Thursday, February 10, 2005

"How much do teachers get paid?"

That's what one of my students asked me today after his first teaching experience.

My students spent the last week planning lessons on different kinds of invertebrates. They are teaching in pairs, and they only have to do a 20 minute lesson, and I'm still in the room for back-up, but it's giving them some interesting insights into what it's like to be a teacher! (I swear, that was not the ulterior motive in designing this unit).

"Now I understand why teachers never play games!"

That was a comment during a pretty awful attempt by two of my "teachers" to lead the class in a trivia game reviewing what they'd taught about sponges. Basically, they realized that when you organize a game - unless you have very, very tight discipline - you spend 90% of your time arbitrating and about 10% reviewing.

The students had about 4 or 5 class periods to research their group of invertebrates and design a lesson plan - complete with a homework assignment - to teach their classmates what they learned. I provided some ideas for how to structure a lesson, and a "syllabus" to follow, which listed what they should accomplish each day in order to get the project done on time. I'm trying to move them away from depending on me for instructions, and more in the direction of using classroom documents to guide their work. From today until the end of next week, two or three groups will teach each day. They have to turn in a lesson plan, a copy of anything they plan to hand out, and the homework after they collect and grade it. They also have to grade their own teaching using a rubric, which I will also use to assess their work on this project.

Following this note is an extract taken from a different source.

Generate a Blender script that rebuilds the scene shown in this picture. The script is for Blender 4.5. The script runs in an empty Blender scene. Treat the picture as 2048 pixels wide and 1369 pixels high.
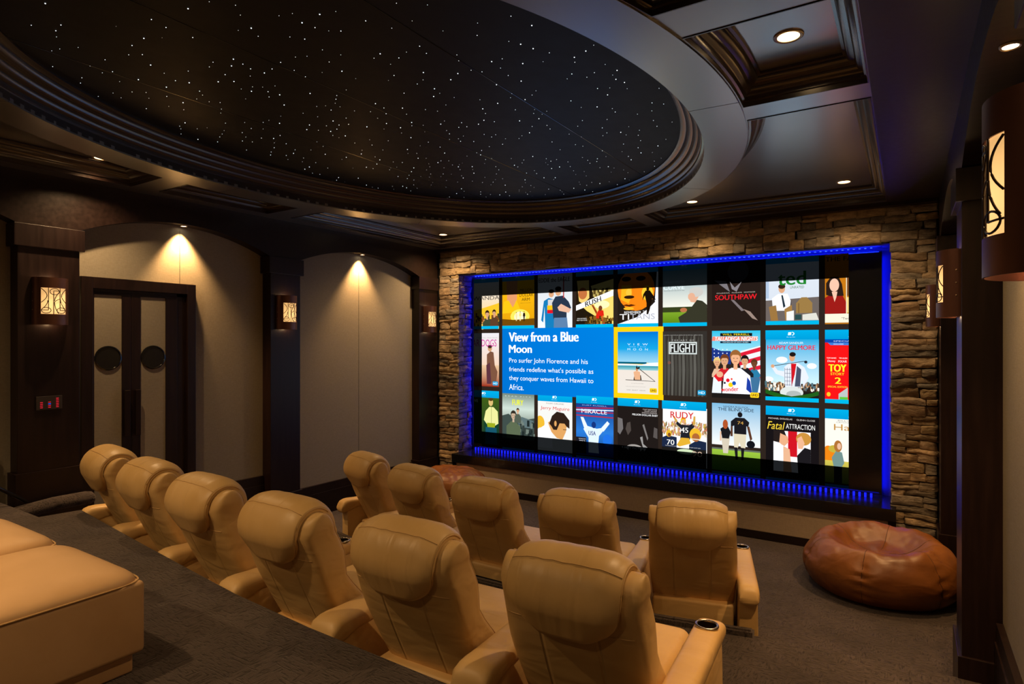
import bpy, bmesh, math, random
from mathutils import Vector, Matrix, noise
from mathutils.geometry import tessellate_polygon
random.seed(7)
SC = bpy.context.scene
COL = SC.collection
PI = math.pi
R = math.radians

# ------------------------------------------------------------------ camera, world, exposure
cam_d = bpy.data.cameras.new('camera'); cam = bpy.data.objects.new('camera', cam_d); COL.objects.link(cam)
cam_d.sensor_width = 36; cam_d.lens = 1219 / 2048 * 36; cam_d.clip_start = .05; cam_d.clip_end = 60
cam.location = (0, 0, 2.10); cam.rotation_euler = (R(90), 0, R(33.0))
SC.camera = cam
w = bpy.data.worlds.new('world'); SC.world = w; w.use_nodes = True
w.node_tree.nodes['Background'].inputs[0].default_value = (.9, .75, .6, 1)
w.node_tree.nodes['Background'].inputs[1].default_value = 0.0
SC.view_settings.view_transform = 'Standard'; SC.view_settings.look = 'None'
SC.view_settings.gamma = 1; SC.view_settings.use_curve_mapping = False
SC.view_settings.exposure = 0.0
SC.cycles.max_bounces = 8; SC.cycles.diffuse_bounces = 4; SC.cycles.glossy_bounces = 4
SC.cycles.sample_clamp_indirect = 3
SC.cycles.use_denoising = True
WARM = (1, .64, .31)
P_DOWN = 150     # downlight watts
P_ARCH = 190
P_SCONCE = .7
SCREEN = 1.2   # brightness of the projected picture
LEDP = 5.0

# ------------------------------------------------------------------ helpers
def lin(c):
    return tuple(((x / 255) / 12.92 if x / 255 <= .04045 else (((x / 255) + .055) / 1.055) ** 2.4) for x in c)

def link(o, parent=None):
    COL.objects.link(o)
    if parent is not None: o.parent = parent
    return o

def tag(o, label=None, cat=None, group=None, kind=None):
    if label: o['label'] = label
    if cat: o['category'] = cat
    if group: o['group'] = group
    if kind: o['kind'] = kind
    return o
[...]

The lesson plans are really cute. I made them write an aim, a one-sentence summary of the main thing they want their students to be able to do. Then they added more detailed objectives that fleshed out the aim. Then they wrote a narrative describing the sequence of the lesson, including time estimates. And finally, they wrote down what the homework will be. I see in their plans unconscious - or heck, maybe it's conscious - imitation of the language that I use in my daily aim and in other aspects of my teaching.

Given the complete confidence with which students criticize their teachers' methods, it was interesting to watch them get up there and do exactly what their teachers do, sometimes even more so. They are big on lecturing, assigning articles for the students to read, and putting notes on the board. The homework assignments so far have been fairly good; we talked about what kinds of assignments require students to think, and what kinds are just busywork or don't really emphasize the science.

Some kids really get the critical thinking idea. During a lesson in which a game of review hangman was turning out to be too easy, the "teachers" decided to stop giving clues and just have the students guess the words. Another student protested, "But then it's just hangman! We don't have to know anything!" He was out of order for criticizing during their lesson, but I couldn't help but smile, 'cause I'm pretty sure this kid has never thought of himself as a future teacher.

The problem - and it might be a big one - is that the kids aren't learning much about invertebrates. They did a good job of becoming experts on the group they studied, and that has value, but the lessons aren't that great. I provided a background article as an overview of invertebrates, which should help, and the kids (at least in one class) are being proactive about asking questions, but they are still getting a mish-mash of facts without necessarily seeing the big picture for any particular group of animals. I was talking to a colleague about it, and she said, "Well, I don't really know anything about invertebrates, so is it really a huge problem?" I can live with the kids only knowing a bit about echinoderms, but I really hope the insects and arachnids and crustaceans lessons are done well.

Would it have been better for me to do a single lesson on each group of invertebrates myself? Would it have been better for me to spend a few days on the most important (from a "what most adults know" perspective) groups, and then assign research projects on the other groups? Are they getting other stuff out of this project that outweighs the disorganized information about invertebrates? Will they have future chances to build on what they've learned? Is it okay to be an expert on cnidarians but not know a whole lot about cephalopods? Is it okay to be an expert on cephalopods but not know much about arachnids?

Another experiment in science education.